Note that, contrary to the claim that is sometimes made, it is not the case as a matter of economic theory that competition will necessarily ensure quick and complete pass-through of changes in input costs.  Even in a textbook model of perfect competition, an increase or decrease in input costs will not be passed through fully to consumer prices unless the industry has constant marginal costs.  In real-world industries of oligopoly and differentiated products, the economics of pass-through are even more complicated.

3.  A reduction in interchange fees will lead to increases in cardholder fees and/or reductions in card benefits (e.g. the value of reward programs).

I would be surprised if there was any argument about this proposition.  The evidence from Australia showed seemingly unambiguously that the reductions in interchange fees mandated by the RBA resulted in material increases in cardholder fees and material reductions in the value of reward programs.

4.  The government-mandated reduction in interchange fees in Australia did not appear to have any significant effect on the number of cardholders or card use.

In our paper summarizing the evidence from Australia, we pointed to possible factors that may have been operating in Australia at around the time of the RBA regulations and which may have obscured effects on card numbers and usage that otherwise would have been observed.  Even so, the evidence from Australia on card numbers and card use tends to support the view that, at least in a country such as Australia where card use is relatively “mature”, the demand to hold and use payment cards appears to be fairly inelastic.

5.  A reduction in interchange fees will reduce issuer profits.

Issuing banks tend to be opposed to regulatory efforts to limit interchange fees, which implies that issuing banks believe that such regulation would reduce their profits.  In theory, the opposition of issuing banks to interchange fee regulation could be due primarily to a concern that any significant reduction in interchange fees might trigger a “death spiral” (or, less colorfully, “negative network effects”).  However, if instead the demand to hold and use cards is relatively inelastic – which is what the Australian data tend to suggest is the case, at least for countries where card use is mature – then the opposition of issuer banks is less likely to be based on concerns about negative network effects and more likely to be based on concerns that a reduction in interchange fees will reduce issuer margins.

6.  The net effect of a regulatory reduction in interchange fees on the welfare of final consumers depends mainly on relative pass-through rates

The net effect of a reduction in interchange fees on the welfare of final consumers depends ultimately and mainly on relative pass-through rates – (1) the extent to which reductions in revenue from interchange fees on the issuing side are passed through to card holders in the form of higher cardholder fees and reduced card benefits relative to (2) the extent to which reductions in interchange fees on the acquiring side are passed through first to merchants in the form of reduced merchant discount fees and then on to consumers in the form of lower consumer prices and/or higher levels of service.

7.  If high interchange fees are the result of competition among schemes, the allegation of collusion seems misplaced.

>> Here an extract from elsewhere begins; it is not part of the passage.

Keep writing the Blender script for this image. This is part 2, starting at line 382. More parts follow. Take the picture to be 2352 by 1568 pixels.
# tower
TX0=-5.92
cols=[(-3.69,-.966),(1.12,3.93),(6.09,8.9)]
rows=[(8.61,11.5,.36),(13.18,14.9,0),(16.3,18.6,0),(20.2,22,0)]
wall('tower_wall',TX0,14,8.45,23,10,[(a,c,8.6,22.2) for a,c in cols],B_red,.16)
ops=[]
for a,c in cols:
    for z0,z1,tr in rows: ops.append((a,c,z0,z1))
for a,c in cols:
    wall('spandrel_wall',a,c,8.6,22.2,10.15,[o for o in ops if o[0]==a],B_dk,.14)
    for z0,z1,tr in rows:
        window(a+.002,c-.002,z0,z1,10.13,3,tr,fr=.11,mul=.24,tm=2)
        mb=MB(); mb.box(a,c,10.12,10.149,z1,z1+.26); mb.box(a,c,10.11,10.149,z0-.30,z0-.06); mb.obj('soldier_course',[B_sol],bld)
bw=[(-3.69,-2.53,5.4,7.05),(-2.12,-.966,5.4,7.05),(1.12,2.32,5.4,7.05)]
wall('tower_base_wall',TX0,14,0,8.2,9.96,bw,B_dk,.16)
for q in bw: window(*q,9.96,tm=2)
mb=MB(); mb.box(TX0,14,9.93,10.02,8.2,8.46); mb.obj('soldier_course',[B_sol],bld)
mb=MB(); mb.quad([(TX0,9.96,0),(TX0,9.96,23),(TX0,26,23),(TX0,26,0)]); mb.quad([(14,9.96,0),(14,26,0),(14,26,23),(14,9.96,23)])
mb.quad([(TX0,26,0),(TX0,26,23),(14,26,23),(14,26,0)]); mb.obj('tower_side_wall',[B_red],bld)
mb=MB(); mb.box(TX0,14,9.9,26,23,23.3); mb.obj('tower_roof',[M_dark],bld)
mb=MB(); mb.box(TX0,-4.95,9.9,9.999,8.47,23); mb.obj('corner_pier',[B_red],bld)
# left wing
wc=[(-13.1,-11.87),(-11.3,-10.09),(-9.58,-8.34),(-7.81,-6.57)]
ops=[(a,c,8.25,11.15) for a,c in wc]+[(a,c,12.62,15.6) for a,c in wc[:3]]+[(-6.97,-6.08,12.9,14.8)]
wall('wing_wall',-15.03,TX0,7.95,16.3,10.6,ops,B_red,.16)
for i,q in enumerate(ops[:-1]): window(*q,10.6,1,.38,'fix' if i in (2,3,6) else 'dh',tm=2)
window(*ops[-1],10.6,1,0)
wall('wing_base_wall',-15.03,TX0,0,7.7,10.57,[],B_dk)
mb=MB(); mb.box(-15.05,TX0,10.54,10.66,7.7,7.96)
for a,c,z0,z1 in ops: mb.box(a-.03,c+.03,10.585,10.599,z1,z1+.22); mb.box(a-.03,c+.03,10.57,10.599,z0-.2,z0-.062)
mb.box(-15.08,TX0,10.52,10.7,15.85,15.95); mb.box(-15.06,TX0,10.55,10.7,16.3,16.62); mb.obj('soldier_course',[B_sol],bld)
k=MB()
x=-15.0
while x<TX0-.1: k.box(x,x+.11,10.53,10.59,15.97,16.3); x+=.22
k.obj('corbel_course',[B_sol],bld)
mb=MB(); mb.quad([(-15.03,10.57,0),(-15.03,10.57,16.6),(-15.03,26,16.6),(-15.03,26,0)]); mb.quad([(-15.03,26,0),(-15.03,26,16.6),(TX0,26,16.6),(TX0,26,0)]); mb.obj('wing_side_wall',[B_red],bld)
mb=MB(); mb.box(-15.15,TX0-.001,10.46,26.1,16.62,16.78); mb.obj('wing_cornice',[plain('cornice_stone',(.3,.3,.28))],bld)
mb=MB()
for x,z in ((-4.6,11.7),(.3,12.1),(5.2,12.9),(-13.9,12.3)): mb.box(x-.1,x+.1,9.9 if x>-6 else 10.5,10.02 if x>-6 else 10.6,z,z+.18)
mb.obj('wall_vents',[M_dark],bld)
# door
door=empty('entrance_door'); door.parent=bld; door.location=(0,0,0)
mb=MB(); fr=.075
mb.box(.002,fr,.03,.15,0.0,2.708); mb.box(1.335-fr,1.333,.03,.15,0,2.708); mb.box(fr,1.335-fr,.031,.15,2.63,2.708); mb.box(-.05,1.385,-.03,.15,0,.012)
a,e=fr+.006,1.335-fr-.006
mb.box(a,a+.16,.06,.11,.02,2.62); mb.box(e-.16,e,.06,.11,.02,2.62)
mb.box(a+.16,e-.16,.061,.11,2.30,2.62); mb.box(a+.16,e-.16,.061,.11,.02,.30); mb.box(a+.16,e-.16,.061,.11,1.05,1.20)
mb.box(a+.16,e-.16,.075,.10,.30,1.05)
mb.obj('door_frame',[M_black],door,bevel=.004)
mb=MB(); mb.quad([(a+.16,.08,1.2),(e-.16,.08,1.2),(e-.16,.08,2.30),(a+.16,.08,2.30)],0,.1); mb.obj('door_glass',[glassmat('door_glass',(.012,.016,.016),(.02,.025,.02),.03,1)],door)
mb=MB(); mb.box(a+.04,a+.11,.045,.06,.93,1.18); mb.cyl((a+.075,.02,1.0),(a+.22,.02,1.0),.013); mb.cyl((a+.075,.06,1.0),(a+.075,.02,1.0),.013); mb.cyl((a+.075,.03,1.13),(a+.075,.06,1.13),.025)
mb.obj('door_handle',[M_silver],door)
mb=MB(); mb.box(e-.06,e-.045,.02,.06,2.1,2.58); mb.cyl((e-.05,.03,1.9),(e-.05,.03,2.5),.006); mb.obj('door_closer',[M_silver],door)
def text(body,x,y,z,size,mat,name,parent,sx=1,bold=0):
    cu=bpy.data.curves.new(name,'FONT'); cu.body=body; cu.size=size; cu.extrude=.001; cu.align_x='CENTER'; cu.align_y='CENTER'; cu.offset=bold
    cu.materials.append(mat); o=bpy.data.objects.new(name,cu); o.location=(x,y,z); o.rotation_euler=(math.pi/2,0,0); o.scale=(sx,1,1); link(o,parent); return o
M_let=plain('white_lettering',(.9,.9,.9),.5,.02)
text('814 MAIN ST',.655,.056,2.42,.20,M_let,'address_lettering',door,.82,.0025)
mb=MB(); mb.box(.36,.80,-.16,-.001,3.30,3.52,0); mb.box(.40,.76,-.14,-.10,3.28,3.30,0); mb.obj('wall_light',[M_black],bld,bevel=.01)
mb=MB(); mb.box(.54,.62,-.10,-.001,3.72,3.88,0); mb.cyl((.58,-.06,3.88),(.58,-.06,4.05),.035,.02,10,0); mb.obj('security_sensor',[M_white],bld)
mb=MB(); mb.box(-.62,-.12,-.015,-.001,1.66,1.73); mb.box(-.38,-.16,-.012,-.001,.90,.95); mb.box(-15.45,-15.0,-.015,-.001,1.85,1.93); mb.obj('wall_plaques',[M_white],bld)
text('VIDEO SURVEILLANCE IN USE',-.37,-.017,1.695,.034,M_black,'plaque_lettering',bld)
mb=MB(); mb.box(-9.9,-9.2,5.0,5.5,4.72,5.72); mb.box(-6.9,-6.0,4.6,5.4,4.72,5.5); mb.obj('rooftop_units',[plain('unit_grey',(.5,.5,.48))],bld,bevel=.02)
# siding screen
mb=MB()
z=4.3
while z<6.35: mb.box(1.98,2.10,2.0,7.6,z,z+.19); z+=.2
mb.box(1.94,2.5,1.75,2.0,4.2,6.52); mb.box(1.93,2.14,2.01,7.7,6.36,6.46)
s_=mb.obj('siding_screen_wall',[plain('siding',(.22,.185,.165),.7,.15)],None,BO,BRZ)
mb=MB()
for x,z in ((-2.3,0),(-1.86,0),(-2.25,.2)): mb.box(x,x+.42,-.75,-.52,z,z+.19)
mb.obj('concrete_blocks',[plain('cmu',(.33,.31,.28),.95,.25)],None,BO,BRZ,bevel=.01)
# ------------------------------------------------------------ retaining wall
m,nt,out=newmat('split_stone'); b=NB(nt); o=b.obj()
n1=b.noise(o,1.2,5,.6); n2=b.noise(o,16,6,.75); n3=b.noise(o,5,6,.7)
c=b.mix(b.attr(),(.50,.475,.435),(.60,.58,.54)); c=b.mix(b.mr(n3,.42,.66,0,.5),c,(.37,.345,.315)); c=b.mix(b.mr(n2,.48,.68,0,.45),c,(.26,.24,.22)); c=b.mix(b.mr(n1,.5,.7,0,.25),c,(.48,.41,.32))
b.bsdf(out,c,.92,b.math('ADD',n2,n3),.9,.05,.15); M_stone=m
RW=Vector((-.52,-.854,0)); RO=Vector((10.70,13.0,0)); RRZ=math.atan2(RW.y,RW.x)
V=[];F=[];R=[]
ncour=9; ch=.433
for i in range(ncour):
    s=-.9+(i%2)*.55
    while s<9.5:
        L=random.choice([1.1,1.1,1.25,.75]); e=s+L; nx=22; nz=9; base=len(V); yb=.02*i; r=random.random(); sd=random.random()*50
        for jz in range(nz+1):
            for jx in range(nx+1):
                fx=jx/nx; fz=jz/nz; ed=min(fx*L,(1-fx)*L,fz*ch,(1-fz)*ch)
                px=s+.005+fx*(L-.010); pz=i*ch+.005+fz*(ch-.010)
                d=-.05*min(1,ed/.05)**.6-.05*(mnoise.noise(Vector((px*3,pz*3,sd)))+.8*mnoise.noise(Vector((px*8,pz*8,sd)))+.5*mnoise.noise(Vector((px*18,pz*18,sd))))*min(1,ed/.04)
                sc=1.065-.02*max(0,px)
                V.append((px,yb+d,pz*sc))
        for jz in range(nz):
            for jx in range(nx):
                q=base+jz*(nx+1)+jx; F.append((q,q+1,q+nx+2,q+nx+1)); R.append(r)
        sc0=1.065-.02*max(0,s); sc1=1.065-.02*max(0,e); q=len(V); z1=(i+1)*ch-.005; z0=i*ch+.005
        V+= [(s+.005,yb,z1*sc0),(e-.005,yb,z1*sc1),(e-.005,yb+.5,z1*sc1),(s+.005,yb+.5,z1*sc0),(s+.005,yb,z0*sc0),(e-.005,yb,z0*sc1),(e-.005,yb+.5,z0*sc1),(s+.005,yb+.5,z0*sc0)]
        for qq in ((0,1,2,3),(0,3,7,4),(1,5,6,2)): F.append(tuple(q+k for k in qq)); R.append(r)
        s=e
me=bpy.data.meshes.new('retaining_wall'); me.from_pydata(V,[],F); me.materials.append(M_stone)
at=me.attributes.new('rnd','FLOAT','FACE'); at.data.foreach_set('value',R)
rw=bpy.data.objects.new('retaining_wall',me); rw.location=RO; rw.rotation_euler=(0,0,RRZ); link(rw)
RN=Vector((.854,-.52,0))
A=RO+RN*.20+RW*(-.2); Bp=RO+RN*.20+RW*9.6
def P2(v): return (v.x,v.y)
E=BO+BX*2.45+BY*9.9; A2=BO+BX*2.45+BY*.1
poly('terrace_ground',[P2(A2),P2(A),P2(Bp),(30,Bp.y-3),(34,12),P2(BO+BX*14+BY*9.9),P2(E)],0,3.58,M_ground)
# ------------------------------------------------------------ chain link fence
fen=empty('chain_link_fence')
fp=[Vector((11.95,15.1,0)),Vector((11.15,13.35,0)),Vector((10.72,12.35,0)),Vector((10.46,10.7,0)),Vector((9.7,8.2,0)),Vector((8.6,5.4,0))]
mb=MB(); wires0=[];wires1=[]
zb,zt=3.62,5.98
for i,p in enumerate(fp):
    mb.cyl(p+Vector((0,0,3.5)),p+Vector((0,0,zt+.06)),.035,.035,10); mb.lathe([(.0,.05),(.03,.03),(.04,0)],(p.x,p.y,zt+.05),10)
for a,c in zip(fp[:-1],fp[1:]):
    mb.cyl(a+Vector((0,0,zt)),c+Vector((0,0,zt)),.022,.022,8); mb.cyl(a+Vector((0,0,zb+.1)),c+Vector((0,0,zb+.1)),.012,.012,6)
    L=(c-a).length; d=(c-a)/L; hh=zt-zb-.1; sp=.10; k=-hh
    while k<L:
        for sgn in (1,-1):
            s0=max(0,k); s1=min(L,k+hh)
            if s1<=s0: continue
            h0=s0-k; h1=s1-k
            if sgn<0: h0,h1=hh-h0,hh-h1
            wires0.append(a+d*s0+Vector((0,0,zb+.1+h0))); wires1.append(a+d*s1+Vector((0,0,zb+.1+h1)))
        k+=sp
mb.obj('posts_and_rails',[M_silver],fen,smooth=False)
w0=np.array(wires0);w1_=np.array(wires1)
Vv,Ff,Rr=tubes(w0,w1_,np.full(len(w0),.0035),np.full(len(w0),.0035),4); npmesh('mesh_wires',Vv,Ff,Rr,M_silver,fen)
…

As explained in the GAO report (and emphasized also by the RBA), interchange fees seem to be the result of competition among schemes.  In an environment in which merchant acceptance is not very sensitive to the level of merchant discount fees, competition among four-party schemes is likely to lead to higher interchange fees as the schemes use higher interchange fees as a tool to persuade issuers to issue and promote the usage of their particular scheme’s cards.  Against this backdrop, the suggestion by merchant organizations that they are the victims of collusion is curious.  If merchants are the “victims” of anything, it seems more accurate to describe them as the victims of competition in a two-sided market in which enough consumers on the other side of the market use only one card (“single homing”) that most merchants decide to accept all cards (“multi-homing”).  The same pressures for relatively high merchant discount fees would arise under these conditions even if all schemes were three-party schemes and there were no interchange fees.